GIVEN INFORMATION:
** begin **

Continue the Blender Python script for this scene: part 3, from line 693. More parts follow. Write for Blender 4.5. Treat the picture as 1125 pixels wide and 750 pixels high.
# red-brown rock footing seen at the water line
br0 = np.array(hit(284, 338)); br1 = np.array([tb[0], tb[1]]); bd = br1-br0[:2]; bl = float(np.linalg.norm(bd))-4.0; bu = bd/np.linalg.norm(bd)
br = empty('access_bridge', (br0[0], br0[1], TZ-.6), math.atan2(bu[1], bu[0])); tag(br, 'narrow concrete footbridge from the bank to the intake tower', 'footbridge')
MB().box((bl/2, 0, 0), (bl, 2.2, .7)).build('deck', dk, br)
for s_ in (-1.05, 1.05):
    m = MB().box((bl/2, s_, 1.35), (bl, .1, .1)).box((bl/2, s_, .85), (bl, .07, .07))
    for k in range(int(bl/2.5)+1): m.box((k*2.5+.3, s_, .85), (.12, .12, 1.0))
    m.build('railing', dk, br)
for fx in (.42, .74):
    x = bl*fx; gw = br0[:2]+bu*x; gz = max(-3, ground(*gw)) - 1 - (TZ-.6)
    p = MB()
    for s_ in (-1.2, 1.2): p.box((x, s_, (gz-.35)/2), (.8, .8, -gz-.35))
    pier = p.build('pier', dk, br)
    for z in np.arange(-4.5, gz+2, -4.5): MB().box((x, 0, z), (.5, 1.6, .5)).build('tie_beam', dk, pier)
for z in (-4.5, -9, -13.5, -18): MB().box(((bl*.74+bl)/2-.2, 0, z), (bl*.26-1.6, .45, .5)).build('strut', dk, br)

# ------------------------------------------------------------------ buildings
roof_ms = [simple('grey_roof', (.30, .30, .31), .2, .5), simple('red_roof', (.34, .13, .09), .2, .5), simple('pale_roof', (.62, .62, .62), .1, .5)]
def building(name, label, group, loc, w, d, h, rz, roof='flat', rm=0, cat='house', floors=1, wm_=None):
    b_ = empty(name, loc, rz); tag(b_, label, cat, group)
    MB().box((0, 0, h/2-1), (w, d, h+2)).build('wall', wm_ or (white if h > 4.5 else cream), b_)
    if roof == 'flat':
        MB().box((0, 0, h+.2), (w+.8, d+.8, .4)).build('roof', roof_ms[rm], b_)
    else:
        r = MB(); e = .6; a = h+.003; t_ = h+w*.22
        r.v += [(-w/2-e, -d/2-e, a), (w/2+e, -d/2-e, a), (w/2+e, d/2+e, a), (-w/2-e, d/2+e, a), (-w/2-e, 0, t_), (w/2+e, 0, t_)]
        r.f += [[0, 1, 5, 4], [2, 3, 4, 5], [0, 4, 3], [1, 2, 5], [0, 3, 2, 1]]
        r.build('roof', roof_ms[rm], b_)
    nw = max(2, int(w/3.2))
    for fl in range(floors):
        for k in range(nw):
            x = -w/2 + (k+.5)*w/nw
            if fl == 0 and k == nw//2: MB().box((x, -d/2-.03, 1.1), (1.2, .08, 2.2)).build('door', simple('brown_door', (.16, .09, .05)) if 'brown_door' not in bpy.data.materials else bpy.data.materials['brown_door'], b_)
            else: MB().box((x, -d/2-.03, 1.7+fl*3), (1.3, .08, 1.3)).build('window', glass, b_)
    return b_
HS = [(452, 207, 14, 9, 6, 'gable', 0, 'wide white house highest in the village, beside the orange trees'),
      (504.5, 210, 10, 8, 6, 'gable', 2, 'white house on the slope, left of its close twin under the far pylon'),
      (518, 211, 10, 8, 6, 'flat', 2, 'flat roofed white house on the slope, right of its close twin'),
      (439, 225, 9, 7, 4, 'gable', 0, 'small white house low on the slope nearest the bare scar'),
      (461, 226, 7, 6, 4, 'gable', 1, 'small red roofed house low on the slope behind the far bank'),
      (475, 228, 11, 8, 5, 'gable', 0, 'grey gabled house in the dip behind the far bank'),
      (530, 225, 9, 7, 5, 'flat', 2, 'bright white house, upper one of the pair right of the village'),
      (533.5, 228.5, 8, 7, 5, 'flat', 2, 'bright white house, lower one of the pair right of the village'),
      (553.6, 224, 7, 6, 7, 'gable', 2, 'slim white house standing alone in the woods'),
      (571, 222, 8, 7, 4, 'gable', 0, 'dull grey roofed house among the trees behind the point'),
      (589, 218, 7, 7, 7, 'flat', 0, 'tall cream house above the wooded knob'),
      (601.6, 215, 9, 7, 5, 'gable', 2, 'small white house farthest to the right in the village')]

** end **

GOAL: Output the listing above word for word.

FINISHED ANSWER:
Continue the Blender Python script for this scene: part 3, from line 693. More parts follow. Write for Blender 4.5. Treat the picture as 1125 pixels wide and 750 pixels high.
# red-brown rock footing seen at the water line
br0 = np.array(hit(284, 338)); br1 = np.array([tb[0], tb[1]]); bd = br1-br0[:2]; bl = float(np.linalg.norm(bd))-4.0; bu = bd/np.linalg.norm(bd)
br = empty('access_bridge', (br0[0], br0[1], TZ-.6), math.atan2(bu[1], bu[0])); tag(br, 'narrow concrete footbridge from the bank to the intake tower', 'footbridge')
MB().box((bl/2, 0, 0), (bl, 2.2, .7)).build('deck', dk, br)
for s_ in (-1.05, 1.05):
    m = MB().box((bl/2, s_, 1.35), (bl, .1, .1)).box((bl/2, s_, .85), (bl, .07, .07))
    for k in range(int(bl/2.5)+1): m.box((k*2.5+.3, s_, .85), (.12, .12, 1.0))
    m.build('railing', dk, br)
for fx in (.42, .74):
    x = bl*fx; gw = br0[:2]+bu*x; gz = max(-3, ground(*gw)) - 1 - (TZ-.6)
    p = MB()
    for s_ in (-1.2, 1.2): p.box((x, s_, (gz-.35)/2), (.8, .8, -gz-.35))
    pier = p.build('pier', dk, br)
    for z in np.arange(-4.5, gz+2, -4.5): MB().box((x, 0, z), (.5, 1.6, .5)).build('tie_beam', dk, pier)
for z in (-4.5, -9, -13.5, -18): MB().box(((bl*.74+bl)/2-.2, 0, z), (bl*.26-1.6, .45, .5)).build('strut', dk, br)

# ------------------------------------------------------------------ buildings
roof_ms = [simple('grey_roof', (.30, .30, .31), .2, .5), simple('red_roof', (.34, .13, .09), .2, .5), simple('pale_roof', (.62, .62, .62), .1, .5)]
def building(name, label, group, loc, w, d, h, rz, roof='flat', rm=0, cat='house', floors=1, wm_=None):
    b_ = empty(name, loc, rz); tag(b_, label, cat, group)
    MB().box((0, 0, h/2-1), (w, d, h+2)).build('wall', wm_ or (white if h > 4.5 else cream), b_)
    if roof == 'flat':
        MB().box((0, 0, h+.2), (w+.8, d+.8, .4)).build('roof', roof_ms[rm], b_)
    else:
        r = MB(); e = .6; a = h+.003; t_ = h+w*.22
        r.v += [(-w/2-e, -d/2-e, a), (w/2+e, -d/2-e, a), (w/2+e, d/2+e, a), (-w/2-e, d/2+e, a), (-w/2-e, 0, t_), (w/2+e, 0, t_)]
        r.f += [[0, 1, 5, 4], [2, 3, 4, 5], [0, 4, 3], [1, 2, 5], [0, 3, 2, 1]]
        r.build('roof', roof_ms[rm], b_)
    nw = max(2, int(w/3.2))
    for fl in range(floors):
        for k in range(nw):
            x = -w/2 + (k+.5)*w/nw
            if fl == 0 and k == nw//2: MB().box((x, -d/2-.03, 1.1), (1.2, .08, 2.2)).build('door', simple('brown_door', (.16, .09, .05)) if 'brown_door' not in bpy.data.materials else bpy.data.materials['brown_door'], b_)
            else: MB().box((x, -d/2-.03, 1.7+fl*3), (1.3, .08, 1.3)).build('window', glass, b_)
    return b_
HS = [(452, 207, 14, 9, 6, 'gable', 0, 'wide white house highest in the village, beside the orange trees'),
      (504.5, 210, 10, 8, 6, 'gable', 2, 'white house on the slope, left of its close twin under the far pylon'),
      (518, 211, 10, 8, 6, 'flat', 2, 'flat roofed white house on the slope, right of its close twin'),
      (439, 225, 9, 7, 4, 'gable', 0, 'small white house low on the slope nearest the bare scar'),
      (461, 226, 7, 6, 4, 'gable', 1, 'small red roofed house low on the slope behind the far bank'),
      (475, 228, 11, 8, 5, 'gable', 0, 'grey gabled house in the dip behind the far bank'),
      (530, 225, 9, 7, 5, 'flat', 2, 'bright white house, upper one of the pair right of the village'),
      (533.5, 228.5, 8, 7, 5, 'flat', 2, 'bright white house, lower one of the pair right of the village'),
      (553.6, 224, 7, 6, 7, 'gable', 2, 'slim white house standing alone in the woods'),
      (571, 222, 8, 7, 4, 'gable', 0, 'dull grey roofed house among the trees behind the point'),
      (589, 218, 7, 7, 7, 'flat', 0, 'tall cream house above the wooded knob'),
      (601.6, 215, 9, 7, 5, 'gable', 2, 'small white house farthest to the right in the village')]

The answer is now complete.